[Instructions to follow]: Search the data below for the string "from". Extract every line that contains it.

======== Data ========

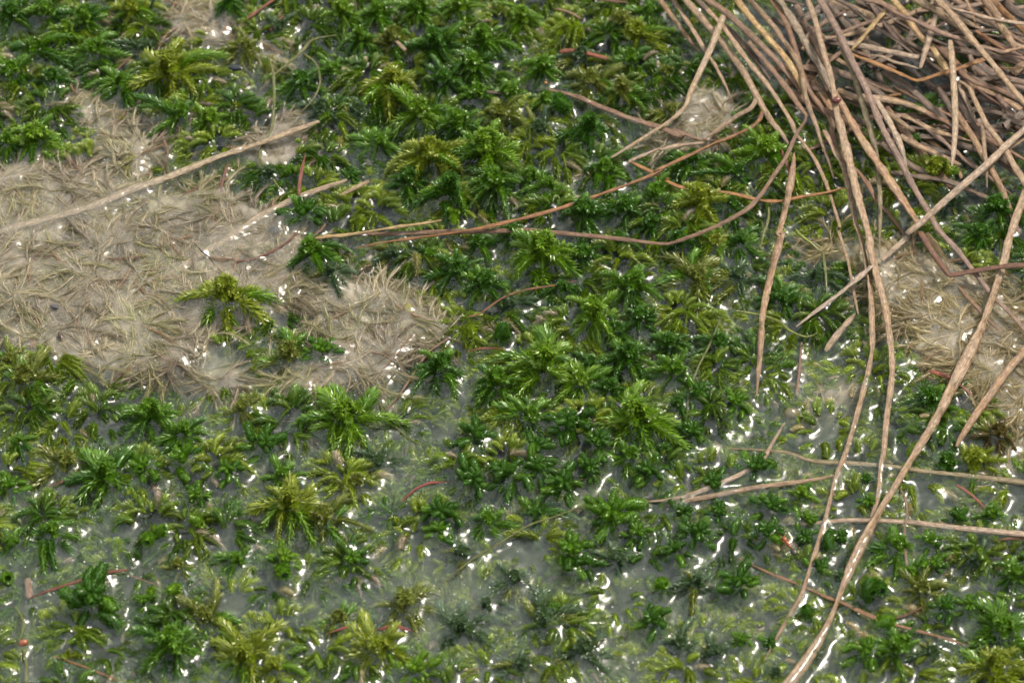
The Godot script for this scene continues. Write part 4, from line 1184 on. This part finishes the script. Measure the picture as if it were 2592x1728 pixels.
	stem("dead_stem", "long pale stem sunk in the tan mat at the left, tip free", "dead stem", "loose dead stems lying on the moss", "bone", 0, [-44,601,17.6,0.3,22,579,22,0.45,143,548,24.2,0.6,242,518,25.3,0.65,331,480,26.4,0.7,419,450,26.4,0.8,551,397,24.2,0.9,661,361,23.1,1.3,749,328,19.8,1.6,807,307,9.9,1.8])
	stem("dead_stem", "brown spotted stem half drowned between the mat and the middle moss", "dead stem", "loose dead stems lying on the moss", "bone", 0, [878,455,9.9,1.2,793,485,18.7,1,727,512,19.8,0.7,661,546,20.9,0.5,573,606,22,0.3,507,645,22,0.2,441,689,17.6,-0.1,369,733,11,-0.7])
	stem("dead_stem", "short straw piece stuck in the film near the ring of dark water", "dead stem", "loose dead stems lying on the moss", "bone", 0, [860,494,7.3,0.9,897,476,13.2,1.1,934,458,11,1.4])
	stem("dead_stem", "thin yellow stem lying under the left end of the long arc", "dead stem", "loose dead stems lying on the moss", "yellow", 0, [1117,557,5.9,1.6,1066,566,12.5,1.5,1018,572,13.2,1.3,937,585,12.5,1,864,596,14.7,0.8,830,598,16.2,0.7,793,604,7.3,0.5])
	stem("dead_stem", "fine dark brown stalk crossing the grey water in the centre", "dead stem", "loose dead stems lying on the moss", "brown2", 0, [1187,801,5.1,0.3,1209,796,9.6,0.6,1235,780,8.8,0.9,1268,756,8.8,1.1,1323,735,8.8,1.2,1397,723,7.3,1,1459,710,2.9,0.4])
	stem("dead_stem", "pinkish stem drowned below the grey water, the upper of two", "dead stem", "loose dead stems lying on the moss", "drown", 0, [1136,855,7.3,0.3,1084,892,9.6,0.25,1048,943,9.6,0.15,1011,998,9.6,-0.05,976,1039,5.1,-0.4])
	stem("dead_stem", "tan stem drowned below the grey water, the lower of two", "dead stem", "loose dead stems lying on the moss", "drown", 0, [1044,844,5.9,0.25,1000,899,8.8,0.2,963,943,8.8,0.05,901,1019,5.1,-0.4])
	stem("dead_stem", "pale stem leaning from the round gall down to the water", "dead stem", "loose dead stems lying on the moss", "pale", 0, [1987,1070,5.1,0.9,1963,1109,8.8,1,1926,1169,14,1,1875,1200,15.4,0.9,1801,1233,16.2,0.7,1728,1259,14,0.4,1672,1267,8.8,0.1,1606,1271,3.7,-0.3])
	stem("dead_stem", "tan stem lying just below the one from the gall", "dead stem", "loose dead stems lying on the moss", "tan", 0, [2114,1203,4.4,0.8,2077,1211,11,0.9,2004,1222,16.2,0.9,1912,1234,16.9,0.8,1820,1252,16.2,0.6,1728,1270,14,0.4,1691,1281,7.3,0])
	stem("dead_stem", "half sunken stem running level to the right edge, the upper one", "dead stem", "loose dead stems lying on the moss", "olive", 0, [1846,1135,5.1,-0.5,1985,1144,11,0,2059,1167,14,0.2,2150,1172,16.2,0.3,2261,1181,16.2,0.3,2352,1194,16.2,0.4,2444,1203,17.6,0.6,2617,1224,17.6,0.9])
	stem("dead_stem", "pinkish stem running level to the right edge, the lower one", "dead stem", "loose dead stems lying on the moss", "pale", 0, [1996,1325,5.1,0,2059,1325,10.3,0.3,2132,1317,13.2,0.5,2206,1317,14.7,0.6,2316,1323,16.2,0.7,2426,1336,18.4,0.8,2617,1354,21.3,1.1])
	stem("dead_stem", "slender stem slipping under both long stems near the bottom right", "dead stem", "loose dead stems lying on the moss", "brown2", 0, [1871,1413,5.1,-0.5,1948,1450,9.6,-0.2,2022,1479,11.8,0,2095,1512,12.5,0.1,2136,1527,14,0.5,2206,1560,16.2,0.8,2279,1585,14.7,0.9,2352,1604,13.2,0.8,2408,1620,10.3,0.6,2454,1634,2.9,0.4])
	stem("needle", "short reddish stub beside the black film at the right", "needle", "short red brown needles", "red", 0, [2422,1228,8.8,1.2,2437,1236,12.5,1.2,2466,1257,11,1,2509,1301,4.4,0.6])
	stem("dead_stem", "grey slimy strand hanging over the level stem at the right", "dead stem", "loose dead stems lying on the moss", "grey", 0, [2279,1236,5.1,0.6,2292,1259,8.8,0.9,2297,1299,8.1,1.1,2290,1354,7.3,0.9,2296,1428,8.1,0.5,2299,1475,5.1,0.2])
	stem("dead_stem", "pinkish stem seen through grey water near the gall", "dead stem", "loose dead stems lying on the moss", "drown", 0, [2030,866,5.9,-0.4,2024,943,10.3,-0.5,2018,1002,8.1,-0.7])
	stem("dead_stem", "stubby cream coloured piece beside the white stub", "dead stem", "loose dead stems lying on the moss", "bone", 0, [2163,795,8.8,0.5,2154,807,16.2,0.7,2125,840,20.6,0.7,2099,875,18.4,0.5,2090,888,9.6,0.3])
	stem("dead_stem", "thin brown stem at the right edge below the lower level stem", "dead stem", "loose dead stems lying on the moss", "brown2", 0, [2514,1369,3.7,0.4,2555,1363,8.8,0.6,2617,1361,10.3,0.8])
	stem("needle", "red needle leaning in from the frame top by the dark moss", "needle", "short red brown needles", "red", 0, [621,50,6.6,0.6,654,26,14.7,0.8,698,-7,13.2,1.1])
	stem("needle", "short red needle sunk right below the one at the frame top", "needle", "short red brown needles", "red", 0, [684,77,7.3,0.4,698,59,12.5,0.5,718,40,7.3,0.3])
	stem("needle", "upright red brown needle standing over the drowned spotted stem", "needle", "short red brown needles", "red", 0, [757,494,8.8,1.2,757,474,11.8,1.4,763,433,11.8,2,773,389,2.9,2.6])
	stem("needle", "dull red needle drowned left of the upright one", "needle", "short red brown needles", "dullred", 0, [551,509,5.9,0,558,474,11,0.2,573,426,10.3,0.3,577,410,4.4,0.1])
	stem("needle", "thin pink needle just above the tan mat", "needle", "short red brown needles", "dullred", 0, [452,501,2.9,0.1,492,478,7.3,0.3,533,455,2.9,0.2])
	stem("needle", "fine purple needle above the small domed moss", "needle", "short red brown needles", "dullred", 0, [257,209,2.9,0.3,294,176,6.6,0.5,336,138,2.9,0.6])
	stem("needle", "curved brown needle drowned in front of the largest left moss", "needle", "short red brown needles", "drown", 0, [399,320,3.7,-0.1,415,356,8.1,-0.2,424,389,8.1,-0.2,408,439,3.7,-0.4])
	stem("needle", "dark green blade sticking up at the frame top", "needle", "short red brown needles", "greenblade", 0, [378,26,9.6,1.5,384,11,11,2.6,393,-15,5.9,4])
	stem("twig", "rust brown scaly twig lying on pale moss near the fan", "twig", "", "rust", 1, [1417,132,8.1,1.6,1426,129,12.5,1.7,1459,128,12.5,1.8,1492,136,12.5,1.8,1536,148,9.6,1.7])
	stem("needle", "short tan chip on the green moss at the upper middle", "needle", "short red brown needles", "bone", 0, [991,90,4.4,2.4,1004,105,12.5,2.4,1026,127,12.5,2.2])
	stem("needle", "brown sliver over the pale hollow near the frame top", "needle", "short red brown needles", "drown", 0, [1404,21,3.7,0.6,1437,29,12.5,0.7,1472,47,5.1,0.6])
	stem("needle", "dark red needle cut by the frame top left of the fan", "needle", "short red brown needles", "darkred", 0, [1496,-3,5.1,1.2,1544,2,10.3,1.3,1590,6,8.8,1.2])
	stem("needle", "curved red needle floating beside the dark pit on the left", "needle", "short red brown needles", "dullred", 0, [595,661,5.9,0.4,643,655,8.8,0.5,698,631,9.6,0.6,735,605,8.8,0.7,759,578,3.7,0.9])
	stem("twig", "tiny black twig lying over the spotted stem", "twig", "", "black", 0, [492,616,2.2,1.2,511,637,5.1,1.3,529,651,3.7,1,542,672,1.8,0.7])
	stem("needle", "red needle pinned under film beside the bubble bud", "needle", "short red brown needles", "red", 0, [1183,889,3.7,0.2,1217,882,8.8,0.3,1275,881,3.7,0.3])
	stem("needle", "long red brown needle floating at the lower left", "needle", "short red brown needles", "dullred", 0, [73,1514,3.7,0.1,121,1495,8.8,0.2,184,1475,10.3,0.3,239,1457,11,0.4,287,1446,11,0.4,325,1442,5.9,0.4])
	stem("needle", "short red needle under the dark moss at the left edge", "needle", "short red brown needles", "dullred", 0, [118,1231,2.9,0.1,154,1220,8.8,0.3,189,1198,4.4,0.4])
	stem("needle", "blurred red needle drowned right of the long floating one", "needle", "short red brown needles", "drown", 0, [272,1435,2.9,-0.4,331,1457,5.9,-0.5,391,1479,5.9,-0.3])
	stem("needle", "orange thread-like needle near the bottom left sprout", "needle", "short red brown needles", "orange", 0, [134,1661,3.7,0.3,206,1685,7.3,0.4,301,1723,4.4,0.2])
	stem("needle", "curved red needle drifting in the clear murky water, the upper one", "needle", "short red brown needles", "red2", 0, [1016,1269,3.7,0,1048,1240,8.8,0.1,1084,1223,11,0.1,1136,1219,4.4,0.1])
	stem("needle", "straight red needle at the bottom, left of the two bent ones", "needle", "short red brown needles", "red2", 0, [831,1602,3.7,0,871,1589,9.6,0.1,901,1583,10.3,0.1,932,1578,5.1,0.1])
	stem("needle", "bent red needle at the bottom, the upper right one", "needle", "short red brown needles", "red2", 0, [952,1595,4.4,0.1,982,1588,12.5,0.2,1011,1588,13.2,0.2,1042,1597,3.7,0.1])
	stem("needle", "bent red needle at the bottom, the lower left one", "needle", "short red brown needles", "red2", 0, [892,1656,2.9,0,915,1628,8.8,0.1,947,1602,4.4,0.2])
	stem("needle", "dark red thin needle beside the yellow tufted moss at the right", "needle", "short red brown needles", "darkred", 0, [2257,1567,3.7,0.4,2290,1558,8.8,0.5,2336,1536,5.1,0.7])
	stem("needle", "red bract at the crossing of the dark thin stem", "needle", "short red brown needles", "red", 0, [1979,378,4.1,2,1989,406,12.2,1.8,2000,441,4.9,1.3])
	stem("needle", "orange flake half hidden by the sweeping stem at the right", "needle", "short red brown needles", "rust", 0, [2352,938,7.3,0.9,2375,945,16.9,1,2408,956,11,1])
	stem("needle", "brown chip emerging right of the sweeping stem", "needle", "short red brown needles", "dullred", 0, [2428,971,8.8,0.6,2444,984,11,0.6,2462,1001,4.4,0.3])
	stem("needle", "orange leaf sliver on bright moss under the pile", "needle", "short red brown needles", "orange", 0, [2236,245,4.9,1.9,2259,242,10.6,2,2285,236,4.1,2])
	stem("leaf_flake", "rosy flake lying in the water at the lower left", "leaf flake", "", "drown", 0, [68,1464,14.7,-0.2,70,1475,22.8,-0.25,72,1505,24.2,-0.3,75,1514,11,-0.35])
	stem("algae_strand", "yellow green strand hanging down beside the black beetle", "algae", "green algae strands", "algae", 0, [676,140,7.3,1.3,689,173,9.6,1.3,694,228,8.8,1.1,692,279,8.8,0.9,687,323,7.3,0.8,665,367,7.3,0.6,656,399,8.8,0.5,676,430,8.1,0.5,709,481,5.1,0.3])
	stem("algae_strand", "pale strand forking right from the beetle strand", "algae", "green algae strands", "algae", 0, [691,191,5.9,1.2,731,158,8.1,1.4,768,125,9.6,1.5,790,101,8.1,1.4,852,88,3.7,1.1])
	stem("algae_strand", "looping strand right of the beetle", "algae", "green algae strands", "algae", 0, [768,136,7.3,1.3,797,158,6.6,1.2,810,206,6.6,1,793,250,5.9,0.8,764,281,3.7,0.5])
	stem("algae_strand", "bright green thread on the right moss beside the steep light stem", "algae", "green algae strands", "algae", 0, [1824,807,3.7,0.9,1798,870,6.6,1,1768,929,5.9,1,1745,995,5.9,0.9,1739,1057,2.9,0.6])
	stem("algae_strand", "forked green shoot lying under the steep light stem", "algae", "green algae strands", "algaebright", 0, [1864,787,5.9,1,1919,796,8.1,1.1,1967,811,9.6,1.1,2000,837,8.1,1,2044,853,6.6,0.9,2070,842,2.9,0.9])
	stem("algae_strand", "light green stalk upright between the white stub and steep stem", "algae", "green algae strands", "algae", 0, [2084,638,6.6,0.9,2090,686,8.8,1,2094,745,3.7,0.7])
	stem("algae_strand", "bright yellow green blade above the pale mat at the right", "algae", "green algae strands", "algaebright", 0, [2014,578,3.7,1.5,2022,591,11,1.5,2051,613,8.8,1.2,2079,637,2.9,0.7])
	stem("algae_strand", "long fine strand across the murky water at the bottom", "algae", "green algae strands", "algae", 0, [1117,1479,3.7,-0.2,1195,1416,5.9,0.2,1268,1372,5.9,0.4,1342,1328,6.6,0.5,1397,1310,6.6,0.6,1488,1277,2.9,0.5])
	stem("algae_strand", "wavy strand at the lower left above the round seed", "algae", "green algae strands", "algae", 0, [37,1534,4.4,0.1,55,1563,8.1,0.2,58,1589,7.3,0.2,51,1617,3.7,0.2])
	stem("algae_strand", "wavy strand at the lower left below the round seed", "algae", "green algae strands", "algae", 0, [55,1641,3.7,0.2,66,1677,8.8,0.3,64,1728,8.8,0.2])
	stem("algae_strand", "curved pale strand over the murky channel at the left", "algae", "green algae strands", "algae", 0, [235,965,3.7,-0.2,264,930,7.3,0,312,903,7.3,0.2,367,899,6.6,0.1,444,905,2.9,-0.2])
	stem("algae_strand", "thin curled strand in the grey water in the centre", "algae", "green algae strands", "algae", 0, [1004,940,2.9,-0.2,963,984,5.1,0,955,1009,5.9,0,971,1041,5.9,0,1011,1090,5.1,-0.1,1064,1127,2.9,-0.3])
	stem("algae_strand", "grey green thread right of the tall bright moss in the centre", "algae", "green algae strands", "algae", 0, [1946,520,4.1,0.9,1946,551,9.4,1,1933,596,7.3,0.9,1925,627,4.9,0.8])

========

[The result]:
The Godot script for this scene continues. Write part 4, from line 1184 on. This part finishes the script. Measure the picture as if it were 2592x1728 pixels.
	stem("dead_stem", "pale stem leaning from the round gall down to the water", "dead stem", "loose dead stems lying on the moss", "pale", 0, [1987,1070,5.1,0.9,1963,1109,8.8,1,1926,1169,14,1,1875,1200,15.4,0.9,1801,1233,16.2,0.7,1728,1259,14,0.4,1672,1267,8.8,0.1,1606,1271,3.7,-0.3])
	stem("dead_stem", "tan stem lying just below the one from the gall", "dead stem", "loose dead stems lying on the moss", "tan", 0, [2114,1203,4.4,0.8,2077,1211,11,0.9,2004,1222,16.2,0.9,1912,1234,16.9,0.8,1820,1252,16.2,0.6,1728,1270,14,0.4,1691,1281,7.3,0])
	stem("needle", "red needle leaning in from the frame top by the dark moss", "needle", "short red brown needles", "red", 0, [621,50,6.6,0.6,654,26,14.7,0.8,698,-7,13.2,1.1])
	stem("algae_strand", "pale strand forking right from the beetle strand", "algae", "green algae strands", "algae", 0, [691,191,5.9,1.2,731,158,8.1,1.4,768,125,9.6,1.5,790,101,8.1,1.4,852,88,3.7,1.1])